Explain the pipeline architecture, including data, hyperparameter tuning, and classification algorithm. Classifier
Logistic Regression from the Scikit-Learn library was used to demonstrate the HyperDrive approach.
Training configuration using HyperDrive Package
Hyperparameters to optimise:
C - regularisation strength max_iter - maximum number of iterations required for the classifier to converge
The parameter search space:
'C': uniform(0.1,1) 'max_iter': choice(50,100,150,200)
Sampling method: RandomParameterSampling - random search strategy to find the values
Primary metric to optimise: Accuracy
Early termination policy: BanditPolicy(slack_factor=0.1,evaluation_interval = 1,delay_evaluation=5)
Primary metric goal: PrimaryMetricGoal.MAXIMIZE
Max total runs: 100
Training and Test
The data was split into train (70%) and test (30%) datasets. We optimised hyperparameters by fitting multiple models with different hyperparameters on the train set and validating the models using the test set. The best run was selected and saved.
What are the benefits of the parameter sampler you chose? RandomParameterSampling is faster than Grid Sampling because it picks randomly hyperparameter values from the defined search space. It helps users to later refine the search based on the initial results.
What are the benefits of the early stopping policy you chose? Bandit stops the runs where the primary metric is not within the slack amount compared to the best performing run. For example, in this experiement after the interval 5 any run whose best metric is less than (1/(1+0.1) or 91% of then best performing run will be terminated.
There are two other stopping policies: Median stopping policy and Truncation selection policy.

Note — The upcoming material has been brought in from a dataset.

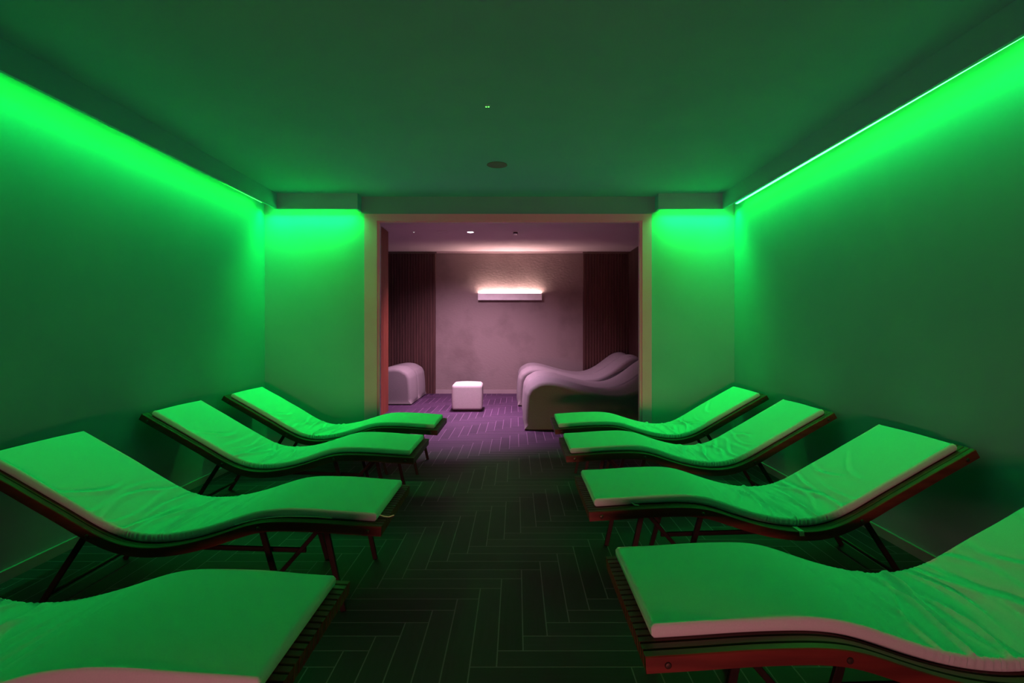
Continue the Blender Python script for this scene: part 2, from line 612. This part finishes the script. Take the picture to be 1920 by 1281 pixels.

Median stopping is based on the averages of primary metrics reported by the runs. Considering a delay_evaluation=5, in this policy after the interval 5 any run whose best metric is worse than the median of the running averages over intervals 1:5 across all training runs. In my opinion, this policy is slower because needs to computes running averages across all training runs, although it can be used to for less agress savings and without terminating promising jobs.
Truncation selection uses the percentage of performance of all runs to terminate the run. For example, with a truncation_percentage=10 a run terminates if is in the lowest 10% of performance of the previous runs. This policy can be more agressive if you choose a greater value for the truncation_percentage.

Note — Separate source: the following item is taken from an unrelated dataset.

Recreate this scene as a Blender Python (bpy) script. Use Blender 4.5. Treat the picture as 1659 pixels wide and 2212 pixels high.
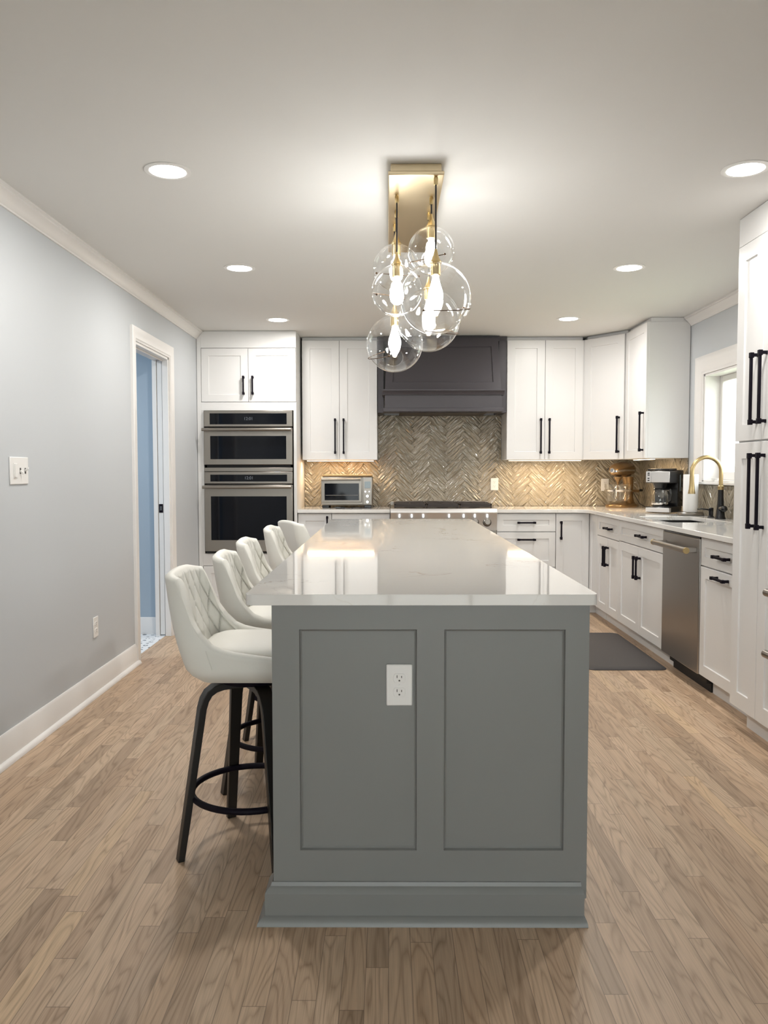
import bpy, bmesh, math, random
from mathutils import Vector as V, Matrix, geometry
PI = math.pi
random.seed(7)
for o in list(bpy.data.objects): bpy.data.objects.remove(o)
S = bpy.context.scene
COL = S.collection

# ------------------------------------------------------------------ camera
cam = bpy.data.cameras.new('camera'); camo = bpy.data.objects.new('camera', cam); COL.objects.link(camo)
F, PITCH, YAW, ROLL = 1742.7, .0514, -.0054, -.0009
cam.sensor_fit = 'VERTICAL'; cam.sensor_height = 36; cam.sensor_width = 27; cam.lens = F * 36 / 2212
cam.clip_start = .05; cam.clip_end = 200
cp, sp, cy_, sy_ = math.cos(PITCH), math.sin(PITCH), math.cos(YAW), math.sin(YAW)
fw = V((sy_ * cp, cy_ * cp, -sp)); rt = V((cy_, -sy_, 0)); up = rt.cross(fw)
rt, up = rt * math.cos(ROLL) + up * math.sin(ROLL), up * math.cos(ROLL) - rt * math.sin(ROLL)
camo.matrix_world = Matrix(((rt.x, up.x, -fw.x, 0), (rt.y, up.y, -fw.y, 0), (rt.z, up.z, -fw.z, 1.25), (0, 0, 0, 1)))
S.camera = camo

# ------------------------------------------------------------------ light and exposure
S.view_settings.view_transform = 'Standard'; S.view_settings.look = 'None'
S.view_settings.exposure = 0.26; S.view_settings.gamma = 1; S.view_settings.use_curve_mapping = False
wd = bpy.data.worlds.new('world'); S.world = wd; wd.use_nodes = True
bg = wd.node_tree.nodes['Background']; bg.inputs[0].default_value = (.955, .98, 1, 1); bg.inputs[1].default_value = 5.0
P_CAN = 10.5         # each recessed ceiling light, watts
E_BULB = 41.0        # pendant bulbs, emission strength
P_UNDER = 5.5        # under cabinet strips, watts per metre
P_HALL_FILL = 16.0        # added lamp filling the room behind the doorway
C_CAN = (1, .965, .92); C_WARM = (1, .73, .44); C_BULB = (1, .985, .96)

# ------------------------------------------------------------------ materials
def mat(name, col=(.8, .8, .8), rough=.5, metal=0, spec=.5, coat=0, emit=None, es=1):
    m = bpy.data.materials.new(name); m.use_nodes = True
    b = m.node_tree.nodes['Principled BSDF']
    b.inputs['Base Color'].default_value = (*col, 1); b.inputs['Roughness'].default_value = rough
    b.inputs['Metallic'].default_value = metal; b.inputs['Specular IOR Level'].default_value = spec
    b.inputs['Coat Weight'].default_value = coat
    if emit: b.inputs['Emission Color'].default_value = (*emit, 1); b.inputs['Emission Strength'].default_value = es
    return m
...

Reference: https://docs.microsoft.com/en-us/azure/machine-learning/how-to-tune-hyperparameters
The best performing model generated by AutoML was using the Voting Ensemble Classifier algorithm (PreFittedSoftVotingClassifier), which combines multiple models to produce a better result compared to a single model.

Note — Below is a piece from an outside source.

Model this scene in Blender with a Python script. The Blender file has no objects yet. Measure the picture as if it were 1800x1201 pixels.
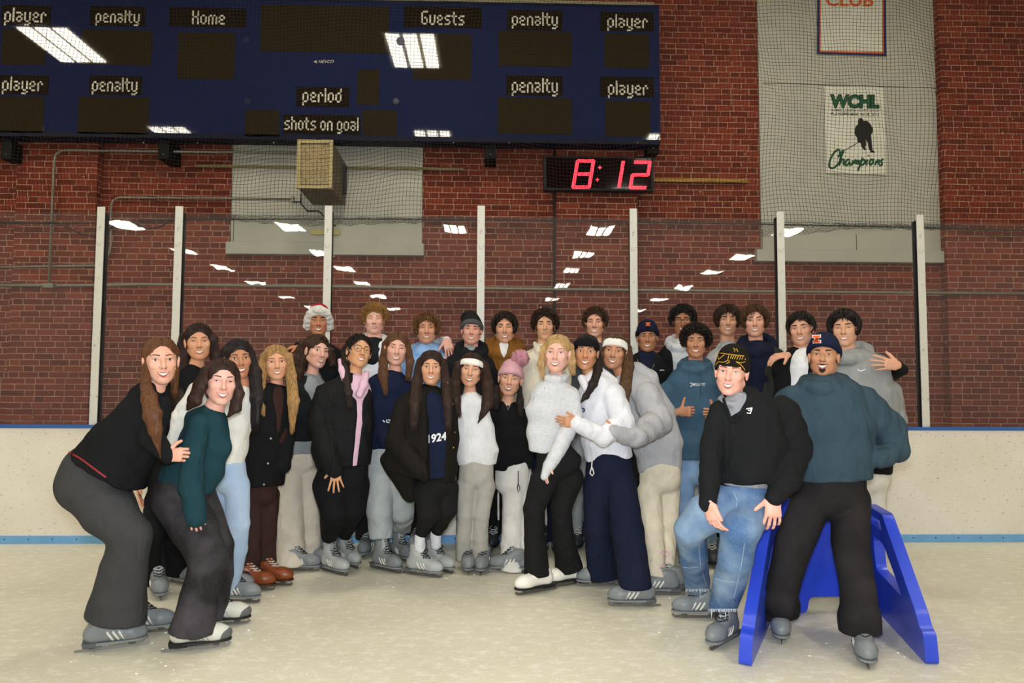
import bpy, math, random
import numpy as np
from mathutils import Vector, Matrix
sc = bpy.context.scene
COL = bpy.context.collection
random.seed(7)
# ---------------------------------------------------------------- camera
FPX, CAMH = 1290.0, 1.34
PITCH, YAW, ROLL = math.atan(80 / 1290.0), -0.0284, math.radians(0.24)
cam_d = bpy.data.cameras.new('camera')
cam_d.sensor_width = 36.0
cam_d.lens = 36.0 * FPX / 1800.0
cam_d.clip_end = 200
cam = bpy.data.objects.new('camera', cam_d)
COL.objects.link(cam)
CAM_R = Matrix.Rotation(YAW, 3, 'Z') @ Matrix.Rotation(math.pi / 2 + PITCH, 3, 'X') @ Matrix.Rotation(ROLL, 3, 'Z')
cam.matrix_world = Matrix.Translation((0, 0, CAMH)) @ CAM_R.to_4x4()
sc.camera = cam
# ---------------------------------------------------------------- world, exposure, flash
sc.view_settings.view_transform = 'Standard'
sc.view_settings.look = 'None'
sc.view_settings.gamma = 1.0
sc.view_settings.use_curve_mapping = False
sc.view_settings.exposure = 0.0
wd = bpy.data.worlds.new('hall'); sc.world = wd
wd.use_nodes = True
wd.node_tree.nodes['Background'].inputs[0].default_value = (1.0, 0.93, 0.80, 1)
wd.node_tree.nodes['Background'].inputs[1].default_value = 0.16
LIGHT_E = 37.0          # emission of the ceiling tubes
fl = bpy.data.lights.new('camera_flash', 'AREA')
fl.shape = 'RECTANGLE'; fl.size = 0.22; fl.size_y = 0.12
fl.energy = 150.0; fl.color = (0.86, 0.92, 1.0)
flo = bpy.data.objects.new('camera_flash', fl)
flo.location = (0.0, -0.02, CAMH + 0.16)
flo.rotation_euler = (math.pi / 2 + PITCH * 0.3, 0, YAW)
COL.objects.link(flo)
try:
    sc.cycles.max_bounces = 6; sc.cycles.diffuse_bounces = 3; sc.cycles.glossy_bounces = 3
    sc.cycles.transparent_max_bounces = 10; sc.cycles.caustics_reflective = False; sc.cycles.caustics_refractive = False
    sc.cycles.sample_clamp_indirect = 4.0
except Exception:
    pass
# ---------------------------------------------------------------- pixel rays -> places
def ray(px, py):
    return CAM_R @ Vector(((px - 900.0) / FPX, -(py - 600.5) / FPX, -1.0))
def at(px, py, Y):
    d = ray(px, py); t = Y / d.y
    return Vector((d.x * t, Y, CAMH + d.z * t))
def gnd(px, py, z=0.0):
    d = ray(px, py); t = (z - CAMH) / d.z
    return Vector((d.x * t, d.y * t, z))
def V(*a): return Vector(a)
# ---------------------------------------------------------------- materials
def lin(h):
    if not isinstance(h, str): return h
    h = h.lstrip('#'); o = []
    for i in (0, 2, 4):
        c = int(h[i:i + 2], 16) / 255.0
        o.append(c / 12.92 if c <= 0.04045 else ((c + 0.055) / 1.055) ** 2.4)
    return tuple(o)
MATS = {}
def nodes_of(name):
    m = bpy.data.materials.new(name); m.use_nodes = True
    nt = m.node_tree; nt.nodes.clear()
    out = nt.nodes.new('ShaderNodeOutputMaterial'); bs = nt.nodes.new('ShaderNodeBsdfPrincipled')
    nt.links.new(bs.outputs[0], out.inputs[0])
    return m, nt, bs, out
def nd(nt, kind, **kw):
    n = nt.nodes.new(kind)
    for k, v in kw.items():
        if k.startswith('i_'):
            key = k[2:]; key = int(key) if key.isdigit() else key.replace('_', ' ')
            n.inputs[key].default_value = v
        else: setattr(n, k, v)
    return n
def mth(nt, op, a, b=None, c=None):
    n = nt.nodes.new('ShaderNodeMath'); n.operation = op
    for i, x in enumerate((a, b, c)):
        if x is None: continue
        if isinstance(x, (int, float)): n.inputs[i].default_value = x
        else: nt.links.new(x, n.inputs[i])
    return n.outputs[0]
def mixc(nt, fac, a, b, mode='MIX'):
    n = nt.nodes.new('ShaderNodeMix'); n.data_type = 'RGBA'; n.blend_type = mode
    for i, x in ((0, fac), (6, a), (7, b)):
        if isinstance(x, (int, float)): n.inputs[i].default_value = x
        elif isinstance(x, tuple): n.inputs[i].default_value = (*x[:3], 1)
        else: nt.links.new(x, n.inputs[i])
    return n.outputs[2]
def coords(nt, sx=1, sy=1, sz=1):
    tc = nt.nodes.new('ShaderNodeTexCoord'); mp = nt.nodes.new('ShaderNodeMapping')
    mp.inputs['Scale'].default_value = (sx, sy, sz)
    nt.links.new(tc.outputs['Object'], mp.inputs[0]); return mp.outputs[0]
def noise(nt, vec, scale, detail=3, rough=.55):
    n = nd(nt, 'ShaderNodeTexNoise'); n.inputs['Scale'].default_value = scale
    n.inputs['Detail'].default_value = detail; n.inputs['Roughness'].default_value = rough
    nt.links.new(vec, n.inputs['Vector']); return n.outputs[0]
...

The idea behind the VotingClassifier is to combine conceptually different machine learning classifiers and use a majority vote or the average predicted probabilities (soft vote) to predict the class labels. Reference: https://scikit-learn.org/stable/modules/ensemble.html#voting-classifier
| Voting Ensemble (AutoML) | LogisticRegressionCV (HyperDrive) |
|---|---|
| Accuracy: 0.9177975287231737 | Accuracy: 0.9103692463328276 |
| boosting_type='gbdt', | Cs=0.9072469401405283 |
| class_weight=None, | Max iterations=150 |
| colsample_bytree=1.0 | | |
| importance_type='split' | | |
| learning_rate=0.1 | | |
| max_depth=-1 | | |
| min_child_samples=20 | | |
| min_child_weight=0.001 | | |
| min_samples_leaf=0.01 | | |
| min_samples_split=0.01 | | |
| min_weight_fraction_leaf=0.0 | | |
| n_estimators=25 | | |
The Hyperdrive and AutoML approaches produced similar results (0.9103692463328276 and 0.9177975287231737 respectively), the improvement in using AutoML was only 0.82% but I would still recommend using it. In the Hyperdrive method the user needs to develop the data preparation, training and validation stages, including specifying the range of hyperparameters will be used on the experiment, this can delay the delivery of the final model once the user needs to test diferente ranges if the result is not satisfactory. AutoML selects estimators, performs feature engineering and chooses hyperparameters, saving timing in development. In AutoML the user can start the search identifying the best models and then focusing on the best metrics to the Use Case.
For future work it will be necessary to test the methods using other metrics to get more reliable predictions, for example Recall, F1 Score or AUC weighted, depending on the use case and how the data is balanced (or imbalanced), accuracy can be not the best metric. Also it is possible to try other algorithms with the Hyperdrive to verify if there are improvements to achieve after AutoML show us the best performer models, for example Voting Ensemble Classifier, it is possible AutoML didn't identify the best hyperparameters in the time it was given.